Never uttering so much as a word or showing an emotional response to anything, the deadpan protagonist is photographer Mono, played by the film’s writer-director, a Bavarian by the name of FINT, here making his feature debut. The rest of the cast – including hooker Stereo (Yuho Yamashita) and biker Bubblegum (Kiki Sukezane) – is, like the dialogue, mostly Japanese. Meanwhile the locations are all Berlin brutalism or Utah desert: wide-open spaces of emptiness and alienation that perfectly frame these players on their existential odyssey.

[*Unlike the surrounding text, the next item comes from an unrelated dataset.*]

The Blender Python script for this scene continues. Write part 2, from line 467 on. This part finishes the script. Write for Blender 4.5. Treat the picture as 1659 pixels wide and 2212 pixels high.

Shot wide and blank by DP Jon Britt, Fonotune: An Electric Fairytale is mesmerising in its austere beauty, recalling the bleak cool of early Jim Jarmusch, or perhaps of a hipster music video. As rockets are seen in the background taking off towards a new future, FINT’s film is furnished with the left-behind accoutrements of our culture’s recent past: cassette tapes, laser discs, film-roll cameras, LPs, even rock and roll itself.

This ‘retro’ spirit extends to the way the film casually objectifies its female characters. For while, with its striking visual framing, stark colour contrasts and lack of conventional characterisation, this is certainly, unabashedly cinéma du look, only women are ever seen naked (or made an explicit part of Radio’s recipe for happiness). This, however, seems part of a broader strategy in a film that makes a point of unearthing the obsolescent items and attitudes of a dying world – and of a destructive mode of masculinity, embodied by Blitz and his scorched-earth attitude towards art. The pointlessness is the point – and FINT leaves us to locate our own meaning in these endless, apocalyptic wanderings, while providing very pretty pictures – and some banging tunes – as our viaticum.